Now, on CBC, Coronation Street runs at about 6:30 pm. Which happened to be right about the time I was flipping on the TV to watch DVDs or play a game or both. And so I’d end up catching a few seconds of it before changing to the DVD player. Maybe more, if I tossed it on and then went to finish a few other things before settling in to watch other shows.
And while it was on, I noticed a few things. First, I noticed Leanne Barlow (played by Jane Danson). Then, later, I noticed Carla Connor (played by Alison King). Both caught my attention, at least for a short period of time. And I also noticed Craig Charles, who I knew from such other fine shows as “Red Dwarf” and “Robot Wars”. Familiarity helped to weaken any token resistance I might have had, especially since he did an okay job with it. Add in the fact that sometimes I wasn’t sure what I wanted to do for the rest of my evening, and it was easy to simply sit down and watch/read for a bit until I decided or until it was a more convenient time to watch a DVD.
And the thing about any type of soap opera is that they’re easy to get into. Despite being dropped into the middle of a very long-running show, and even with sporadic watching, I could figure out who was who and what was what without too much trouble. And there’s always at least one or two stories going on that might catch your interest (and generally more) so something is always happening.
But I wouldn’t have gotten into it except that CBC is trying to catch up to where they are in England, and while I think they always ran it on Sunday mornings now they run it from something like 7 am – noon. For a long time, I wasn’t home on Sunday mornings, but when I started to be home I discovered, yet again, that there was nothing on TV on Sunday mornings and I wanted something that I could kinda ignore on Sunday mornings (so no DVDs that I really wanted to watch). And so I left it on. And that’s how I got into the situation where I now actually try to watch it.
The odd thing about it is that unlike other shows, if I watch it on weekday evenings I don’t really want to watch those episodes on Sunday mornings again, unlike most of the other shows I like.
At any rate, it’s an odd little show. It seems to be like a slice-of-life soap opera, which I haven’t seen much of in North America. Most North American soap operas are about well-to-do people: businesspersons (of major corporations), doctors, lawyers, police officers, and so on. There are people in more mundane occupations, but they aren’t common. This is flipped; generally you have small business owners and the like but in general they’re all just what I guess you’d call “working class”. It’s different to me but it is somewhat interesting.
The problem, though, is that it is about ordinary people but often includes extraordinary circumstances. At this point, I’ve seen a massive fraud/murder situation and a marriage scheme, and another fraud case. Sure, some of these things happen to ordinary people as well, but it strikes me that they’re using the same sort of dramatics that soap operas generally use on characters that don’t seem to apply to such massive amounts of scheming and drama. And I wonder if this is because of escapism. While you want to be able to relate to characters in the show, you also don’t want their lives to be exactly like yours because, well, you don’t watch TV to view your own life, but to view something different from it. And, obviously, something more interesting than your life. Thus, it needs drama, and drama that is not your average, every-day drama. Thus, an increased focus on dramatic situations.

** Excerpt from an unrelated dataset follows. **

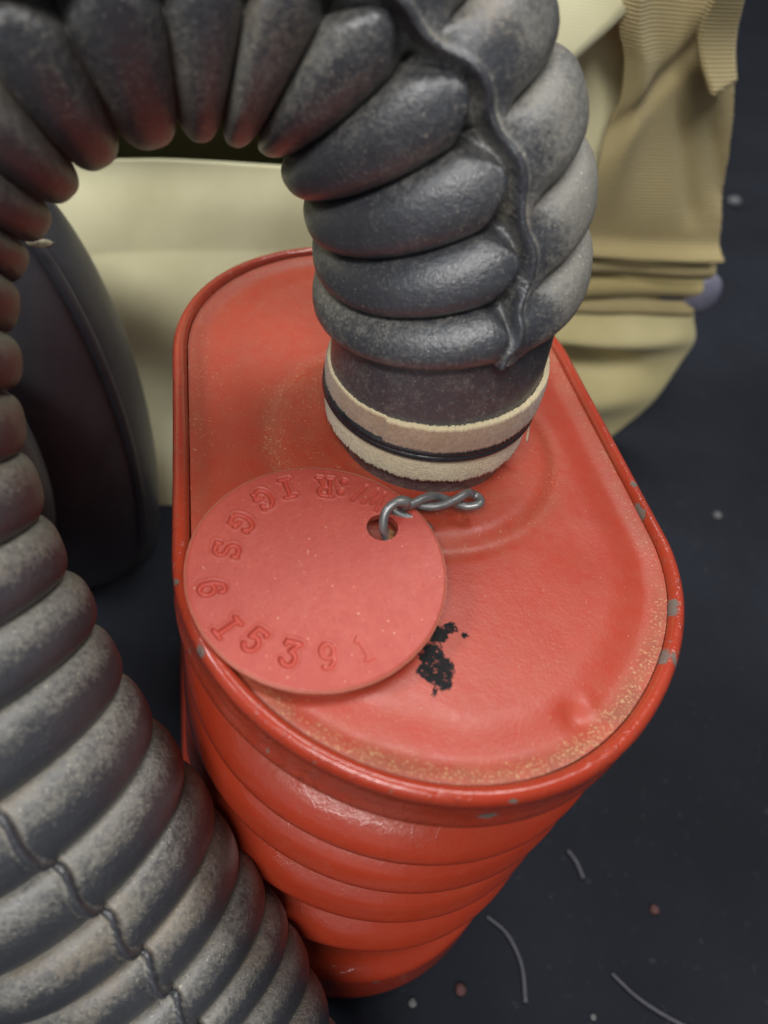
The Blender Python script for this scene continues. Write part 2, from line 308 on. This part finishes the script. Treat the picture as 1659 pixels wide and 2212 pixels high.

It’s an interesting balance to strike. The increased familiarity allows for less drama, but also means that the more drama you try to add the odder it will seem that this is happening in this sort of environment. We can all see why the characters on, say, “Days of Our Lives” keep getting caught up in schemes and dramatic situations, given the world they inhabit, but have to wonder how stupid the characters on Coronation Street have to be to get into their predicaments. Too much stupidity and it becomes hard to relate to them, which means you lose the thing that appeals to the audience in the slice-of-life type of show.
I’m not sure if, for me, I’m at the point where I consider them too stupid to relate to, but more on that later.